» **TASK PROMPT**
Of the records that follow, copy only the lines from the line containing "What Blender Python" to the line containing "COL = sc.collection", both included, exactly as written.

** start of SUPPLIED MATERIAL **

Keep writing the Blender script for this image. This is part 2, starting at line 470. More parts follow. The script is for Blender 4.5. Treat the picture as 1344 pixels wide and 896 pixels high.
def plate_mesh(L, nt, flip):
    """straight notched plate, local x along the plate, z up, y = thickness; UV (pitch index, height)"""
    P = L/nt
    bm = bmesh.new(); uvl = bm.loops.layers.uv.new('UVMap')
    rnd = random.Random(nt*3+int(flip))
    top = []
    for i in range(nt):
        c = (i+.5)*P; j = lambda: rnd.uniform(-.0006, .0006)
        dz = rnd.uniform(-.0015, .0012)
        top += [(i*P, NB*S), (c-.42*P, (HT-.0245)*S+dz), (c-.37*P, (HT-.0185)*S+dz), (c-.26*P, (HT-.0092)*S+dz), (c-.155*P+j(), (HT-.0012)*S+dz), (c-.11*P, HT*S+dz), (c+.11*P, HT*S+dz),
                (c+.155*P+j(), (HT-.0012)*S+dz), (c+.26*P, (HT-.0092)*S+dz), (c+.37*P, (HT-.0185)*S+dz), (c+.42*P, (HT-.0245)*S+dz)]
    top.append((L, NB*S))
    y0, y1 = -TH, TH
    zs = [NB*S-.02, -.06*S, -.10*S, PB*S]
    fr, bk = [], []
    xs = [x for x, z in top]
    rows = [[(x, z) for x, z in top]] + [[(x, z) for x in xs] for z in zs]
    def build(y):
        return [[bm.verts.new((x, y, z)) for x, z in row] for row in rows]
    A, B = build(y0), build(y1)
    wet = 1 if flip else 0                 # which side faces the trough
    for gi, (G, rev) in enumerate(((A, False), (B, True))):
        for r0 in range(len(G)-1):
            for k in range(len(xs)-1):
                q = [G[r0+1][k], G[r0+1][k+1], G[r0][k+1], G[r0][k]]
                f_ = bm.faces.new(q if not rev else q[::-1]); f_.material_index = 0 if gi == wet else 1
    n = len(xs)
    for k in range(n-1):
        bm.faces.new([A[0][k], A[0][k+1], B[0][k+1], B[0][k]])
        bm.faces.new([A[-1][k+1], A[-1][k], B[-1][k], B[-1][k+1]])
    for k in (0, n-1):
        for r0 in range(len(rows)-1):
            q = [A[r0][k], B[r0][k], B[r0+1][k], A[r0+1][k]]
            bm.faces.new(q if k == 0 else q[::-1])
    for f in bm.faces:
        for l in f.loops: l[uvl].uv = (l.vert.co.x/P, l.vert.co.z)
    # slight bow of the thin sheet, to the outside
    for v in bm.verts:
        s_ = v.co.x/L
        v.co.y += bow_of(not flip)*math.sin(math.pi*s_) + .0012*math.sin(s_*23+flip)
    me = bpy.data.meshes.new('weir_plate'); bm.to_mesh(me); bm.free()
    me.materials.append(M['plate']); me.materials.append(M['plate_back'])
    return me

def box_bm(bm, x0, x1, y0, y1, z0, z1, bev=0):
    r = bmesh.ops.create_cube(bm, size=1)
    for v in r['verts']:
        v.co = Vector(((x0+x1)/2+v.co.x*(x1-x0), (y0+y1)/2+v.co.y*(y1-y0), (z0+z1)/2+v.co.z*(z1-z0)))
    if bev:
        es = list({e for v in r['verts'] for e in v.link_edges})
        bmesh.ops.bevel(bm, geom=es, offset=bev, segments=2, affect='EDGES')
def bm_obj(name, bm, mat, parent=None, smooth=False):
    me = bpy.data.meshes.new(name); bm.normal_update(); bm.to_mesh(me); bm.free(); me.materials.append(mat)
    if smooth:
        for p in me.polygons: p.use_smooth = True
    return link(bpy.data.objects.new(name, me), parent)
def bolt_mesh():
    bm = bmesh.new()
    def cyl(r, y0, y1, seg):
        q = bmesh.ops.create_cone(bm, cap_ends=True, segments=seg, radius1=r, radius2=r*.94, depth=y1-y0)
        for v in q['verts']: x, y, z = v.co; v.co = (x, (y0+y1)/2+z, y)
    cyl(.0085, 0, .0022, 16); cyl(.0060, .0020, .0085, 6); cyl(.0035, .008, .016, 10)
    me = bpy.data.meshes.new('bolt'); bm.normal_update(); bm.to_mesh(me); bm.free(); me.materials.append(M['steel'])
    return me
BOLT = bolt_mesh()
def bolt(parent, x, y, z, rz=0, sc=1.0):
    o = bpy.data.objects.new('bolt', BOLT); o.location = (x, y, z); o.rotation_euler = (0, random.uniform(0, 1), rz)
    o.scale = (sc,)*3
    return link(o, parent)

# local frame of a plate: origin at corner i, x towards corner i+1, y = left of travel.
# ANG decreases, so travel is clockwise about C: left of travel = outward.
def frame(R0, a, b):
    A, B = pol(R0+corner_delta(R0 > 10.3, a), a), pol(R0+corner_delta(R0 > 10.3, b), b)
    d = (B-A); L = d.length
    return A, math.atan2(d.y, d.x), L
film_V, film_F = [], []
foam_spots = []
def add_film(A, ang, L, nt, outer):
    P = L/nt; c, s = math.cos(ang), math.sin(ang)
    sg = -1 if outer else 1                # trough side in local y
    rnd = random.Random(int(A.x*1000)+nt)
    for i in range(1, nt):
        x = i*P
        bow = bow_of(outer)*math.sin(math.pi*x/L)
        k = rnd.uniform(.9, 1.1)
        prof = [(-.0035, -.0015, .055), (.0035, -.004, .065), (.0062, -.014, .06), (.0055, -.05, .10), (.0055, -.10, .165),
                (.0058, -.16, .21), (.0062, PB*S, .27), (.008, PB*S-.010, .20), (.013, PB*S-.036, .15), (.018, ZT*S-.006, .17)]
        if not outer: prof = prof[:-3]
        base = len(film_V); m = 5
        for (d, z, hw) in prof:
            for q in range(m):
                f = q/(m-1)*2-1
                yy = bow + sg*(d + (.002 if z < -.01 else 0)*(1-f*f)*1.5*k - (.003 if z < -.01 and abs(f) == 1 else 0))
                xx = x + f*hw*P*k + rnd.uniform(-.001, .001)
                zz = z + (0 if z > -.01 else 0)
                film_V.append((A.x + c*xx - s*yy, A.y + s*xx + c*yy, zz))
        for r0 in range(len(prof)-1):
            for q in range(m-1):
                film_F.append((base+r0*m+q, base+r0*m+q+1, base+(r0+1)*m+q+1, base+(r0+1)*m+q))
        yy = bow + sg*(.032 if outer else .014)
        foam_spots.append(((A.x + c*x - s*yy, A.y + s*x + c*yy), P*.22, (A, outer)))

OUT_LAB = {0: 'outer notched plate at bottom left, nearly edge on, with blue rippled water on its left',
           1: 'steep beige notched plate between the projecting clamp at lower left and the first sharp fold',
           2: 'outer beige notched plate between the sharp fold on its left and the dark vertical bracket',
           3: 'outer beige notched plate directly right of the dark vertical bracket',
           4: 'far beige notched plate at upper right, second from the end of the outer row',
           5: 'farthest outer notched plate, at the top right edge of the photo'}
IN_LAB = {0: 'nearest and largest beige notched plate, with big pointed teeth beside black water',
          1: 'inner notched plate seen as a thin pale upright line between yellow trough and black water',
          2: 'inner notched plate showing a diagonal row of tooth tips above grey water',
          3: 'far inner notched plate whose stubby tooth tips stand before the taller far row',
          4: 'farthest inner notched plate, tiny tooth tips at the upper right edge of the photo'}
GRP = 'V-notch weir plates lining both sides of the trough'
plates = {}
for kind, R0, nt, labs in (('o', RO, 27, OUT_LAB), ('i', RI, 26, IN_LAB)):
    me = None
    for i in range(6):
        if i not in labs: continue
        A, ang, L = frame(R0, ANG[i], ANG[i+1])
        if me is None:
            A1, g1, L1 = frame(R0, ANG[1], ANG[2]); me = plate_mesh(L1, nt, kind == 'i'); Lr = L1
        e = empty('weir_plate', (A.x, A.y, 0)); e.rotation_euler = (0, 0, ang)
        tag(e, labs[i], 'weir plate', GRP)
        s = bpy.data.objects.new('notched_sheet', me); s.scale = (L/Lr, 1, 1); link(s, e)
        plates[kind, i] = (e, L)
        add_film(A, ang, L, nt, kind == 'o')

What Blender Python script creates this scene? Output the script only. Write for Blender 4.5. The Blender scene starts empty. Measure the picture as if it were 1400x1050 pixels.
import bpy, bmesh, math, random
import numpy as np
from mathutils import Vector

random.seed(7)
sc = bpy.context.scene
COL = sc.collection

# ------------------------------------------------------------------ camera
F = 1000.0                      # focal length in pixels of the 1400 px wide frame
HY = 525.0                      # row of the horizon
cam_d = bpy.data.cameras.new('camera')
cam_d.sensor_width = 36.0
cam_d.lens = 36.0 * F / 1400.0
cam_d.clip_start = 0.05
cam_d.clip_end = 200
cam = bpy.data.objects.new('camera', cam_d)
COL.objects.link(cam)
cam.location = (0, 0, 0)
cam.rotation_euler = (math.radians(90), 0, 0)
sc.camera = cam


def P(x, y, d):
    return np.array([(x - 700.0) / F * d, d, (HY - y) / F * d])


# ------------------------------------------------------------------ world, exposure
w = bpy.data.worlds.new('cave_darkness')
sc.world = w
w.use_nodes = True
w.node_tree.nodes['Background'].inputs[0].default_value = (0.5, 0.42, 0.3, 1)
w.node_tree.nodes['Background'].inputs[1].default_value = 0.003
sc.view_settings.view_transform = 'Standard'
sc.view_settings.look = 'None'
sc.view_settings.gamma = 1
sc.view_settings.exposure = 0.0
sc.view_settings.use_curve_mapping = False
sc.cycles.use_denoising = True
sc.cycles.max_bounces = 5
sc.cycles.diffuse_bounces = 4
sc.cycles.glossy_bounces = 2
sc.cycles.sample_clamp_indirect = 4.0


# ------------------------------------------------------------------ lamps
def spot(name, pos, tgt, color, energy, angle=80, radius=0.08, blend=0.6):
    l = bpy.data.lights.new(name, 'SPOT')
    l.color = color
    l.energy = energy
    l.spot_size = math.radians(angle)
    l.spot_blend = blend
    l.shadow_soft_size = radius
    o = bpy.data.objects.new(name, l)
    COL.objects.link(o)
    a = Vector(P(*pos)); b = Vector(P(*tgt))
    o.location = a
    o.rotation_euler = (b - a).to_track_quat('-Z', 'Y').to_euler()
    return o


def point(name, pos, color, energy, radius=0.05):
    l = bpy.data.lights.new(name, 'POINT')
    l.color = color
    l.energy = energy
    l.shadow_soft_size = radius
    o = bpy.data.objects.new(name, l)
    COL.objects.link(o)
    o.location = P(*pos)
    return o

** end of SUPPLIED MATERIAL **

» **TASK SOLUTION**
What Blender Python script creates this scene? Output the script only. Write for Blender 4.5. The Blender scene starts empty. Measure the picture as if it were 1400x1050 pixels.
import bpy, bmesh, math, random
import numpy as np
from mathutils import Vector

random.seed(7)
sc = bpy.context.scene
COL = sc.collection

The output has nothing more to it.